Land Ownership and Trusts – does the bright light of transparency beckon?

Land Ownership and Trusts – does the bright light of transparency beckon?


On 27 December 2023, the government published a consultation titled ‘Transparency of land ownership involving trusts’ which seeks views on whether the amount of information publicly available about who owns and controls land should be increased and how. The consultation is open until 21 February 2024.

Given the stage of the current political cycle in the UK, with a general election due no later than January 2025, it is questionable whether any of the proposals contained within the consultation will progress anytime soon. The consultation itself was published without fanfare between Christmas and New Year to satisfy an undertaking the government had made to consult on these issues during 2023.

Nevertheless, for those potentially impacted by the consultation it is clear that the direction of travel is very much towards greater transparency.

As a regulated agent for the purposes of the UK Register of Overseas Entities, Elemental will follow these developments closely and keep our clients updated regarding any new requirements that are introduced.

The government’s case for change

The consultation explains the current systems in place to establish the legal owners of land and, where that owner is a company or trustee, the sources that contain information about those behind such companies or trusts.

HM Land Registry (HMLR), the Register of People with Significant Control over companies (PSC), the UK Register of Overseas Entities (ROE) and the Trust Registration Service (TRS) are the main sources highlighted.

The government believes the lack of open public access to trust beneficial ownership, especially relating to land ownership, is an unacceptable gap.

Three overriding principles underline this belief:

  • Greater transparency of land ownership where trusts are involved is a matter of public interest.
  • Greater transparency will support a housing market that better delivers for the public.
  • Transparent ownership can help with tackling illicit finance and corruption.

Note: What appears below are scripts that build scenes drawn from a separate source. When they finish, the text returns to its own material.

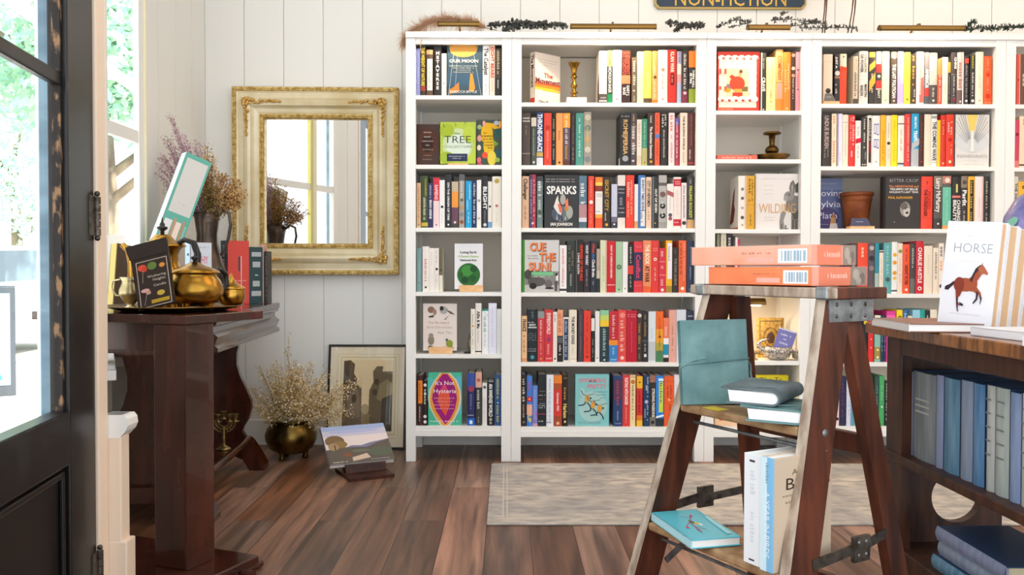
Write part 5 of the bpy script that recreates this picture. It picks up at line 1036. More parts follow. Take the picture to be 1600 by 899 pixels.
# lamp under the shelf of the middle narrow case
zs = px(1150, 476, 'y', .1).z
sl = thing('shelf_lamp', 'brass picture lamp glowing inside the middle narrow bookcase behind the ladder', 'lamp', (px(1146, 470, 'y', .1).x, .1, zs))
s = MB(); s.prism([(.03*cos(a)*.9, .03*sin(a)) for a in [pi*i/10 for i in range(11)]], -.15, .15, LAMPB, 'x', smooth=True); s.build('shade', sl)
MB().tube([(-.13, 0, -.002), (.13, 0, -.002)], .006, glow(14)).build('bulb', sl)
MB().tube([(0, 0, .028), (0, .06, .04), (0, .2, .035), (0, .245, .03)], .005, LAMPB).build('arm', sl)
lamp('shelf_light', 'AREA', (0, 0, -.012), 1.1, (1, .78, .5), (0, 0, 0), (.24, .03), sl)
# ---------------- picture lamps along the top of the bookcases ----------------
def toplamp(xa, xb, ym, label):
    yl = -.055
    a, b = px(xa, ym, 'y', yl), px(xb, ym, 'y', yl); L = (b.x-a.x)/2
    t = thing('picture_lamp', label, 'lamp', ((a.x+b.x)/2, yl, a.z), 0, 'brass picture lamps on the bookcases')
    s = MB(); pr = [(-(.02*cos(a_)), .017*sin(a_)-.004) for a_ in [(pi+.75)*i/12-.75 for i in range(13)]]; pr += [(y_*.9, z_*.9-.0003) for y_, z_ in pr[::-1]]
    s.prism(pr, -L, L, LAMPB, 'x', smooth=True); sh_ = s.build('shade', t); pc_ = [(.02*cos(2*pi*i/20), .017*sin(2*pi*i/20)-.004) for i in range(20)]
    for e_ in (-1, 1): MB().prism([(-.0205*cos(q_), .0175*sin(q_)-.004) for q_ in [(pi+.8)*i/12-.8 for i in range(13)]], e_*L-.003, e_*L+.003, BRASS_D, 'x').build('end_cap', sh_)
    MB().tube([(-L+.02, .002, -.002), (L-.02, .002, -.002)], .005, glow(6)).build('bulb', t)
    s = MB(); s.tube([(0, .006, .009), (0, .012, .022), (0, .03, .026), (0, .09, .014), (0, .12, TOPZ-a.z+.004)], .0045, BRASS); s.box(-.02, .02, .1, .15, TOPZ-a.z, TOPZ-a.z+.004, BRASS); s.build('arm', t)
    lamp('picture_light', 'AREA', (0, .008, -.0125), 2.2*L/.2, (1, .8, .56), (R(12), 0, 0), (2*L-.02, .016), t)
toplamp(685, 748, 37.5, 'short brass picture lamp above the far-left narrow bookcase')
toplamp(892, 1024, 41.5, 'long brass picture lamp above the left wide bookcase')
toplamp(1168, 1232, 43, 'short brass picture lamp amid sprigs above the middle narrow bookcase')
toplamp(1374, 1504, 44, 'long brass picture lamp above the right wide bookcase')
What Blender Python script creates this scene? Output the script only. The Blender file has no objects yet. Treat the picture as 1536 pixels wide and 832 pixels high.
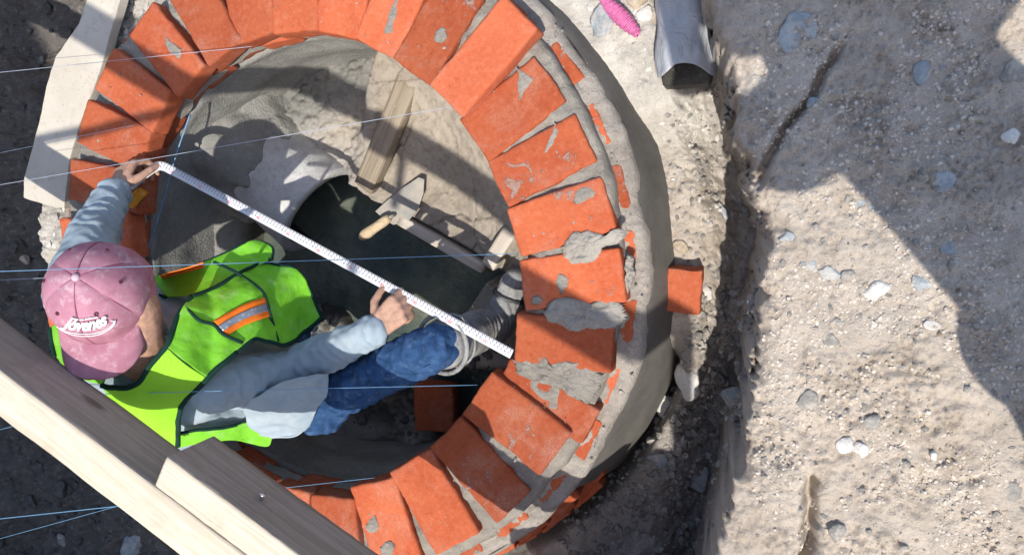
import bpy, bmesh, math, random
import numpy as np
from mathutils import Vector, Matrix
from mathutils.bvhtree import BVHTree

SC = bpy.context.scene
COL = SC.collection
random.seed(7)
RAD = math.radians

# ------------------------------------------------------------------ camera
CX, CY, CH, FPX = 1.14657, 0.19467, 1.69, 1117.0
TX, TY = 0.31573488, -0.10876867
_c, _s = math.cos(TX), math.sin(TX)
_d, _e = math.cos(TY), math.sin(TY)
ROT = np.array([[_c, 0, _s], [0, 1, 0], [-_s, 0, _c]]) @ np.array([[1, 0, 0], [0, _d, -_e], [0, _e, _d]])
cam = bpy.data.objects.new("camera", bpy.data.cameras.new("camera"))
COL.objects.link(cam)
m4 = Matrix([list(r) + [0] for r in ROT.tolist()] + [[0, 0, 0, 1]])
m4.translation = (CX, CY, CH)
cam.matrix_world = m4
cam.data.sensor_width = 36
cam.data.lens = 36 * FPX / 1536
cam.data.clip_start = 0.02
cam.data.clip_end = 500
SC.camera = cam

# ------------------------------------------------------------------ sky, sun, exposure
SUN_EL, SX, SY = RAD(64.0), 0.40, -0.9165
w = bpy.data.worlds.new("World")
SC.world = w
w.use_nodes = True
nt = w.node_tree
nt.nodes.clear()
sky = nt.nodes.new("ShaderNodeTexSky")
sky.sky_type = 'NISHITA'
sky.sun_disc = False
sky.sun_elevation = SUN_EL
sky.sun_rotation = math.atan2(SX, SY)
sky.air_density = 1.0
sky.dust_density = 1.5
bg = nt.nodes.new("ShaderNodeBackground")
bg.inputs[1].default_value = 0.15
wo = nt.nodes.new("ShaderNodeOutputWorld")
nt.links.new(sky.outputs[0], bg.inputs[0])
nt.links.new(bg.outputs[0], wo.inputs[0])
sun = bpy.data.objects.new("sun", bpy.data.lights.new("sun", 'SUN'))
COL.objects.link(sun)
sun.data.energy = 3.3
sun.data.angle = RAD(0.53)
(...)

The government believes that there is a strong case for changing the current transparency arrangements of trusts, specifically where land ownership is involved, and that trust transparency should be brought in line with companies.

Enhancing transparency

Elemental is the leading regulated agent in respect of the ROE and has assisted many overseas entities, including those with trust structures, to successfully register since the regime came in force in August 2022. Additional trust disclosure requirements have already been written into law and will be coming into force soon, for further details see our previous article on the ECCTA ROE changes.

Whilst the trust information submitted up to now has not been made public, there are also powers for the Secretary of State to make regulations enabling applications to be made for public access in circumstances to be specified in the regulations. These are expected in the next few months.

Balanced against these reforms is the expectation that the government will expand regulations permitting application to Companies House for the protection of all information relating to a given individual to enable persons connected with a trust to apply for protection in circumstances that are wider than a risk of harm or violence (for example, for minors and vulnerable persons).

Despite these planned reforms, the government is seeking opinions on whether full or partial trust information should be made public by default except for protected information.

Privacy vs Transparency

The government acknowledges that there is a balance to be struck between transparency and privacy. Trusts are inherently private arrangements often used for legitimate purposes such as distributing assets within a family and so is seeking to understand the minimum amount of information that is necessary and proportionate whilst avoiding unacceptable invasions of privacy.

Five options are presented:

  1. Retain the existing practices relating to accessing trust information.
  2. Increase transparency of non-UK trusts holding UK land
  3. Publish the minimum information necessary to meet the three overriding principles and retain current privacy practices for all other information.
  4. Publish the minimum information necessary to meet the three overriding principles and increase access to further information through an expanded “legitimate interest” test.
  5. Publish all information collected about trusts by default.

It is highly unusual for the minimalist (option 1) or the maximalist (option 5) options to be taken forward following these types of consultations so on this basis alone one may conclude that it is likely that any future reform will focus on some measure of increased transparency.


There has been a significant amount of reform in this area in recent years with the introduction of the ROE and the TRS and it remains very much at the forefront of the government’s thinking.

Given the extent of recent reforms, we would expect there to be a bedding-in period during which no further obligations are imposed in the short term.

However, Elemental expects the transparency requirements relating to trusts that own land to increase in the medium to long term and will be well placed to provide advice to ensure that you remain compliant.

We recommend that trust records be kept in a clear and accessible format to make compliance with any future transparency requirements as straightforward as possible.